■ WORK INSTRUCTIONS: What is the number of lines containing "pixels"? Give only that number.

■ DATA SECTION:
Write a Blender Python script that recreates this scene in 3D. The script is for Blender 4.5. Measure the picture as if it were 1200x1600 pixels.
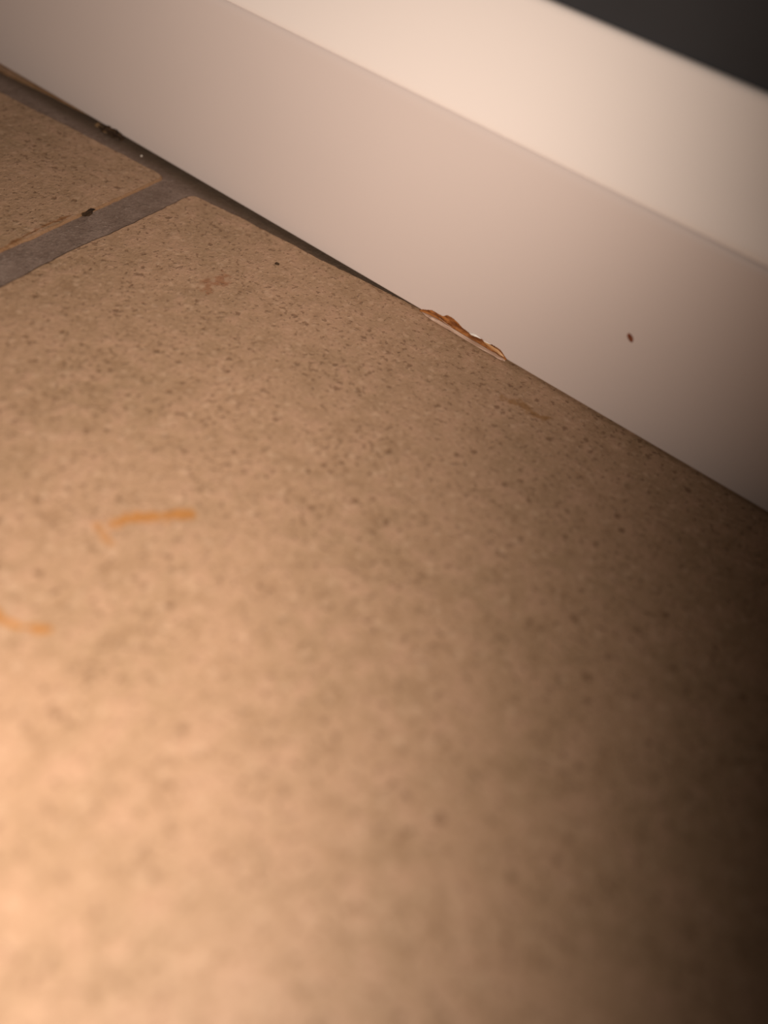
import bpy, bmesh, math, random
from mathutils import Vector, Matrix, noise

random.seed(7)
scene = bpy.context.scene
for o in list(bpy.data.objects):
    bpy.data.objects.remove(o, do_unlink=True)
COL = scene.collection

# ------------------------------------------------------------------ camera
# World axes (metres): X along the baseboard (towards the near end), Y towards the wall, Z up.
R = ((0.79730984, 0.54272763, -0.26409040),
     (0.57053147, -0.53491494, 0.62318524),
     (0.19695395, -0.64754361, -0.73613614))
cam_data = bpy.data.cameras.new('camera')
cam_data.sensor_fit = 'VERTICAL'
cam_data.sensor_height = 34.6667
cam_data.lens = 26.0
cam_data.clip_start = 0.005
cam_data.dof.use_dof = True
cam_data.dof.focus_distance = 0.2215
cam_data.dof.aperture_fstop = 4.3
cam = bpy.data.objects.new('camera', cam_data)
M = Matrix(((R[0][0], -R[0][1], -R[0][2], 0.0),
            (R[1][0], -R[1][1], -R[1][2], 0.0),
            (R[2][0], -R[2][1], -R[2][2], 0.125),
            (0, 0, 0, 1)))
cam.matrix_world = M
COL.objects.link(cam)
scene.camera = cam

# ------------------------------------------------------------------ world: a nearly dark room
world = bpy.data.worlds.new('dark_room')
scene.world = world
world.use_nodes = True
bg = world.node_tree.nodes['Background']
bg.inputs[0].default_value = (1.0, 0.86, 0.72, 1)
bg.inputs[1].default_value = 0.006

# ------------------------------------------------------------------ the hand torch beside the camera
tl = bpy.data.lights.new('torch_light', 'SPOT')
tl.energy = 2.52
tl.color = (1.0, 0.83, 0.70)
tl.spot_size = math.radians(178)
tl.spot_blend = 0.895
tl.shadow_soft_size = 0.003
torch = bpy.data.objects.new('torch_light', tl)
th, ph = 3.308, 0.548
axis = Vector((math.cos(th) * math.cos(ph), math.sin(th) * math.cos(ph), -math.sin(ph)))
lx = axis.cross(Vector((0, 0, 1))).normalized()
ly = axis.cross(lx)
sx, sy = 1.61, 0.47            # oval beam
torch.matrix_world = Matrix(((lx.x * sx, -ly.x * sy, -axis.x, 0.0199),
                             (lx.y * sx, -ly.y * sy, -axis.y, 0.0024),
                             (lx.z * sx, -ly.z * sy, -axis.z, 0.1210),
                             (0, 0, 0, 1)))
COL.objects.link(torch)

scene.view_settings.view_transform = 'Standard'
scene.view_settings.look = 'None'
scene.view_settings.gamma = 1.0
scene.view_settings.use_curve_mapping = False
scene.view_settings.exposure = 0.0

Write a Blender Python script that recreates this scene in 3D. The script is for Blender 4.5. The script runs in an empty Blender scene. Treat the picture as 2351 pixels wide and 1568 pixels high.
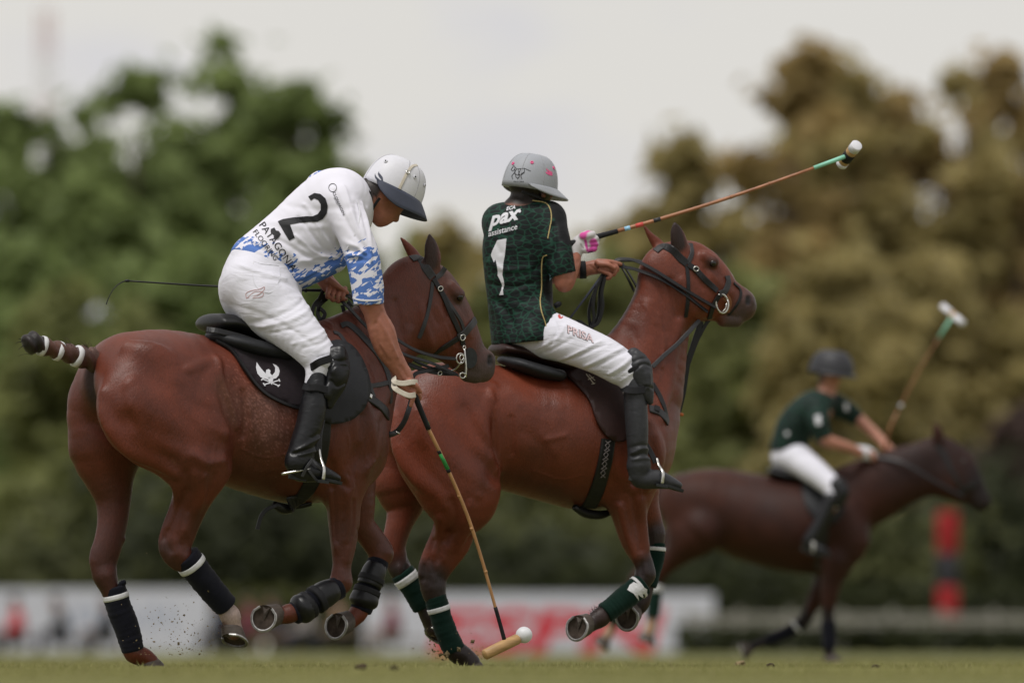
import bpy, bmesh, math, random
import numpy as np
from mathutils import Vector, Matrix, geometry, noise
from mathutils.bvhtree import BVHTree

# ------------------------------------------------------------------ camera, sky, sun, exposure
scene = bpy.context.scene
DIST = 51.0                 # metres from the lens to the near pony
LENS, SENSOR = 400.0, 36.0
PXW = 2351.0                # measuring unit: photograph measured 2351 wide
S = SENSOR / LENS * DIST / PXW
HORIZON = 1490.0            # eye level in those units
CAMH = 0.088                # the lens is just above the turf

cam_data = bpy.data.cameras.new('camera')
cam = bpy.data.objects.new('camera', cam_data)
scene.collection.objects.link(cam)
cam.location = (0, -DIST, CAMH)
cam.rotation_euler = (math.pi / 2, 0, 0)
cam_data.lens = LENS
cam_data.sensor_width = SENSOR
cam_data.shift_y = (HORIZON - 784.0) / PXW
cam_data.clip_start = 1.0
cam_data.clip_end = 9000.0
cam_data.dof.use_dof = True
cam_data.dof.focus_distance = DIST + 0.1
cam_data.dof.aperture_fstop = 2.85
scene.camera = cam

SUN_ELEV, SUN_AZ = math.radians(64), math.radians(215)    # azimuth from +Y, clockwise: behind the camera, to the left
world = bpy.data.worlds.new('World'); scene.world = world
world.use_nodes = True
wn, wl = world.node_tree.nodes, world.node_tree.links
wn.clear()
w_out = wn.new('ShaderNodeOutputWorld')
w_bg = wn.new('ShaderNodeBackground')
w_sky = wn.new('ShaderNodeTexSky'); w_sky.sky_type = 'NISHITA'
w_sky.sun_disc = False
w_sky.sun_elevation = SUN_ELEV; w_sky.sun_rotation = SUN_AZ
w_sc = wn.new('ShaderNodeVectorMath'); w_sc.operation = 'SCALE'; w_sc.inputs['Scale'].default_value = 0.10
wl.new(w_sky.outputs[0], w_sc.inputs[0])
w_tc = wn.new('ShaderNodeTexCoord')
w_map = wn.new('ShaderNodeMapping'); w_map.inputs['Scale'].default_value = (1, 1, 2.2); w_map.inputs['Location'].default_value = (.725, 0, .92)
wl.new(w_tc.outputs['Generated'], w_map.inputs[0])
w_no = wn.new('ShaderNodeTexNoise'); w_no.inputs['Scale'].default_value = 26.0
w_no.inputs['Detail'].default_value = 3.0
wl.new(w_map.outputs[0], w_no.inputs['Vector'])
w_cr = wn.new('ShaderNodeValToRGB')          # cloud cover: cream, with thinner bluish-grey bases
w_cr.color_ramp.elements[0].position = 0.30; w_cr.color_ramp.elements[0].color = (0.64, 0.632, 0.70, 1)
w_cr.color_ramp.elements[1].position = 0.50; w_cr.color_ramp.elements[1].color = (0.745, 0.722, 0.688, 1)
wl.new(w_no.outputs['Fac'], w_cr.inputs[0])
w_mx = wn.new('ShaderNodeMix'); w_mx.data_type = 'RGBA'; w_mx.inputs[0].default_value = 0.93
wl.new(w_sc.outputs[0], w_mx.inputs[6]); wl.new(w_cr.outputs[0], w_mx.inputs[7])
wl.new(w_mx.outputs[2], w_bg.inputs['Color'])
w_bg.inputs['Strength'].default_value = 1.0
wl.new(w_bg.outputs[0], w_out.inputs[0])

sun_data = bpy.data.lights.new('sun', 'SUN')
sun_data.energy = 2.3; sun_data.angle = math.radians(22); sun_data.color = (1.0, 0.97, 0.93)
sun = bpy.data.objects.new('sun', sun_data); scene.collection.objects.link(sun)
_sd = Vector((math.sin(SUN_AZ) * math.cos(SUN_ELEV), math.cos(SUN_AZ) * math.cos(SUN_ELEV), math.sin(SUN_ELEV)))
sun.rotation_euler = _sd.to_track_quat('Z', 'Y').to_euler()
sun.location = _sd * 60

vs = scene.view_settings
vs.view_transform = 'Standard'; vs.look = 'None'; vs.exposure = 0.0; vs.gamma = 1.0
vs.use_curve_mapping = False
scene.render.engine = 'CYCLES'
scene.cycles.use_denoising = True
scene.cycles.max_bounces = 6
scene.cycles.transparent_max_bounces = 8

# ------------------------------------------------------------------ small helpers
COL = scene.collection
rnd = random.Random(7)

def tag(o, label=None, cat=None, group=None, kind=None):
    if label: o['label'] = label
    if cat: o['category'] = cat
    if group: o['group'] = group
    if kind: o['kind'] = kind
    return o

class Frame:
    """Upright frame of one horse and its rider: x forward, y to the left, z up."""
    def __init__(s, px, Y0, yaw):
        s.c, s.s = math.cos(math.radians(yaw)), math.sin(math.radians(yaw))
        s.Y0 = Y0
        s.X0 = (px - PXW / 2) * S * (DIST + Y0) / DIST
        s.M = Matrix.Translation((s.X0, Y0, 0)) @ Matrix.Rotation(math.radians(yaw), 4, 'Z')
        s.Mi = s.M.inverted()
        s.k = S * (DIST + Y0) / DIST          # metres per unit at this depth
    def __call__(s, px, py, lat=0.0):
        q = (px - PXW / 2) * S
        x = (q * (DIST + s.Y0 + lat * s.c) / DIST - s.X0 + lat * s.s) / (s.c - q * s.s / DIST)
        d = DIST + s.Y0 + x * s.s + lat * s.c
        return Vector((x, lat, CAMH + (HORIZON - py) * S * d / DIST))
    def ray(s, px, py):
        o = s.Mi @ Vector((0, -DIST, CAMH))
        w = Vector(((px - PXW / 2) * S, DIST, (HORIZON - py) * S)).normalized()
        return o, (s.Mi.to_3x3() @ w).normalized()

def add(name, mesh, parent=None, frame=None, mat=None):
    o = bpy.data.objects.new(name, mesh)
    COL.objects.link(o)
    if mat is not None:
        mesh.materials.append(mat)
    if parent is not None:
        o.parent = parent
    elif frame is not None:
        o.matrix_world = frame.M
    return o

def mesh_np(name, v, f, smooth=True, col=None):
    """v (n,3), f (m,3 or 4) arrays -> mesh"""
    v = np.asarray(v, np.float32); f = np.asarray(f, np.int32)
    me = bpy.data.meshes.new(name)
    n, k = f.shape
    me.vertices.add(len(v)); me.vertices.foreach_set('co', v.ravel())
    me.loops.add(n * k); me.loops.foreach_set('vertex_index', f.ravel())
    me.polygons.add(n)
    me.polygons.foreach_set('loop_start', np.arange(0, n * k, k, dtype=np.int32))
    me.polygons.foreach_set('loop_total', np.full(n, k, np.int32))
    me.update(calc_edges=True)
    me.polygons.foreach_set('use_smooth', np.full(n, smooth, bool))
    if col is not None:
        a = me.attributes.new('col', 'FLOAT_COLOR', 'POINT')
        c = np.ones((len(v), 4), np.float32); c[:, :3] = col
        a.data.foreach_set('color', c.ravel())
    me.validate()
    return me

def mesh_py(name, verts, faces, smooth=False):
    me = bpy.data.meshes.new(name)
    me.from_pydata([tuple(v) for v in verts], [], faces)
    if smooth:
        me.polygons.foreach_set('use_smooth', [True] * len(me.polygons))
    me.update()
    return me

def catmull(pts, sub):
    """pts (n,m) -> smooth resampling through every row"""
    p = np.asarray(pts, float)
    if sub <= 1 or len(p) < 3:
        if sub <= 1: return p
        t = np.linspace(0, 1, sub + 1)[:, None]
        return np.vstack([p[i] * (1 - t[:-1]) + p[i + 1] * t[:-1] for i in range(len(p) - 1)] + [p[-1:]])
    q = np.vstack([2 * p[0] - p[1], p, 2 * p[-1] - p[-2]])
    out = []
    for i in range(1, len(q) - 2):
        for t in np.arange(sub) / sub:
            a, b, c, d = q[i - 1], q[i], q[i + 1], q[i + 2]
            out.append(0.5 * (2 * b + (c - a) * t + (2 * a - 5 * b + 4 * c - d) * t * t + (3 * b - a - 3 * c + d) * t ** 3))
    out.append(p[-1])
    return np.array(out)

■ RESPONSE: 2